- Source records
____________

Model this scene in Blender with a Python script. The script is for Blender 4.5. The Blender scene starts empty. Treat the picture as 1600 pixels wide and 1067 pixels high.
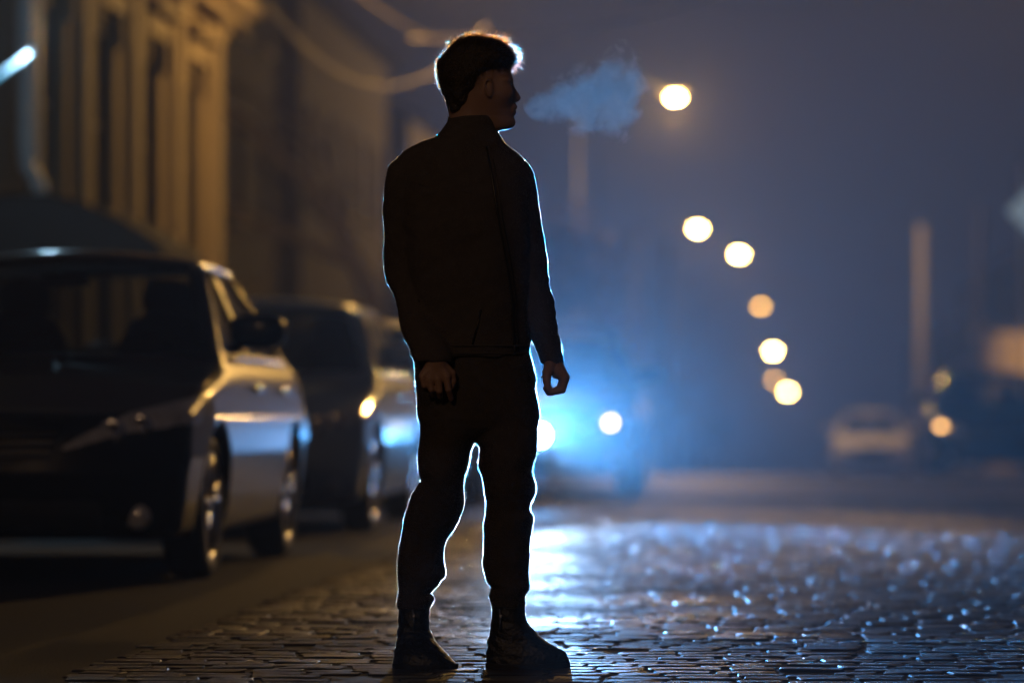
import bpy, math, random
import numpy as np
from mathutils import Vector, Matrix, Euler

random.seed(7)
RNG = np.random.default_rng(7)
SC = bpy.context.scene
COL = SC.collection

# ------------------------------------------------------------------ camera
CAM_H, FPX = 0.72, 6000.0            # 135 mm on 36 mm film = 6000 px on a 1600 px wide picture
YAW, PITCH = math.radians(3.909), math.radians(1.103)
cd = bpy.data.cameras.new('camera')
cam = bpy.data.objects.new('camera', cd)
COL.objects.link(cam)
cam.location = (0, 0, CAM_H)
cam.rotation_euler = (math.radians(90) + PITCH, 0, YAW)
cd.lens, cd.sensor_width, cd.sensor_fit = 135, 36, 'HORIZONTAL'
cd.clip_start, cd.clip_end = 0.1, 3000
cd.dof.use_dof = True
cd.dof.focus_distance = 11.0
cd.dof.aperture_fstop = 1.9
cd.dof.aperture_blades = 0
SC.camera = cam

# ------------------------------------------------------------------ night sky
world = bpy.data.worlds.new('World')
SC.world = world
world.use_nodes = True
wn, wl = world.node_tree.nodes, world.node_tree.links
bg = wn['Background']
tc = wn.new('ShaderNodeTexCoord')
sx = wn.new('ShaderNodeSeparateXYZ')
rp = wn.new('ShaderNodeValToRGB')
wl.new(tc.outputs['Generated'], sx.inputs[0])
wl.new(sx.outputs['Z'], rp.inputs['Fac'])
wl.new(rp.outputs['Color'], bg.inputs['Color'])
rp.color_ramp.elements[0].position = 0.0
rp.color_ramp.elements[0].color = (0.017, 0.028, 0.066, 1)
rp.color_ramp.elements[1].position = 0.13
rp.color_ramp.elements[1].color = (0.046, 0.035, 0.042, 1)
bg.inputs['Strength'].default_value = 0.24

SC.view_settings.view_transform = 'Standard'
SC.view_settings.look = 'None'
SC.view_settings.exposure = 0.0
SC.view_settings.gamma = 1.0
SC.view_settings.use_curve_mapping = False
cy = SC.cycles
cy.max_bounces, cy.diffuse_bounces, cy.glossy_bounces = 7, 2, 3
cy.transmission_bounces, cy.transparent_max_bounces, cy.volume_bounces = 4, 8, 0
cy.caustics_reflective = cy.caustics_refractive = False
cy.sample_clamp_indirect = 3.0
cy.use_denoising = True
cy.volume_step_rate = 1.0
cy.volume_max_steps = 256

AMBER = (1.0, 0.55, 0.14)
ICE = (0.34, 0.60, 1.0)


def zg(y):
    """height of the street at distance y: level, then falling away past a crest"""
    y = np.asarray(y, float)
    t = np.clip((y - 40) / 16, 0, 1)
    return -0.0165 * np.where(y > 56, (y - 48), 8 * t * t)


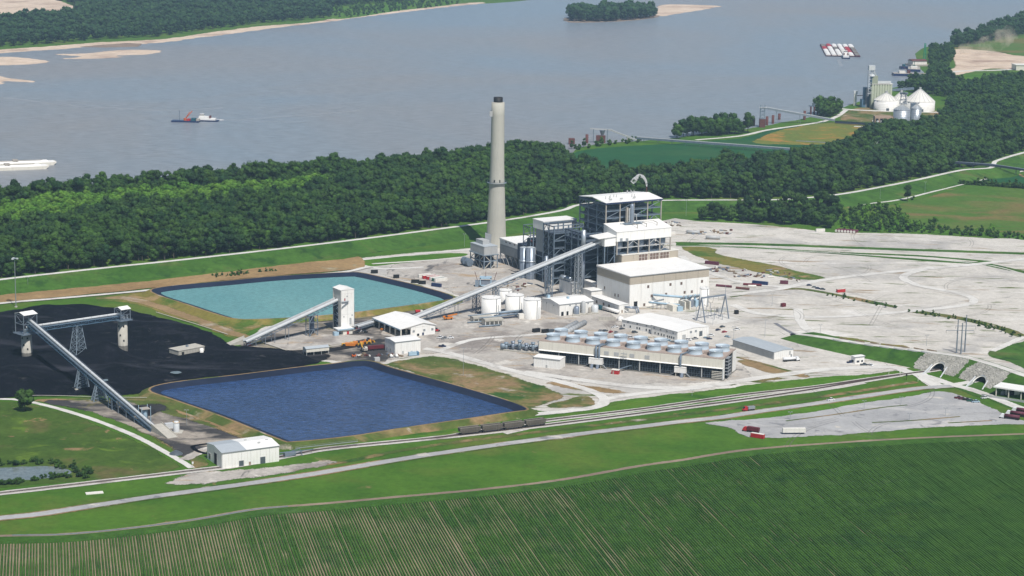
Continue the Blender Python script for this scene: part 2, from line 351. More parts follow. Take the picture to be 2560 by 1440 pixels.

____________

- WRITTEN EXERCISE
Leave out every line without the string "Python" and copy the rest.

- THE ANSWER
Model this scene in Blender with a Python script. The script is for Blender 4.5. The Blender scene starts empty. Treat the picture as 1600 pixels wide and 1067 pixels high.
Continue the Blender Python script for this scene: part 2, from line 351. More parts follow. Take the picture to be 2560 by 1440 pixels.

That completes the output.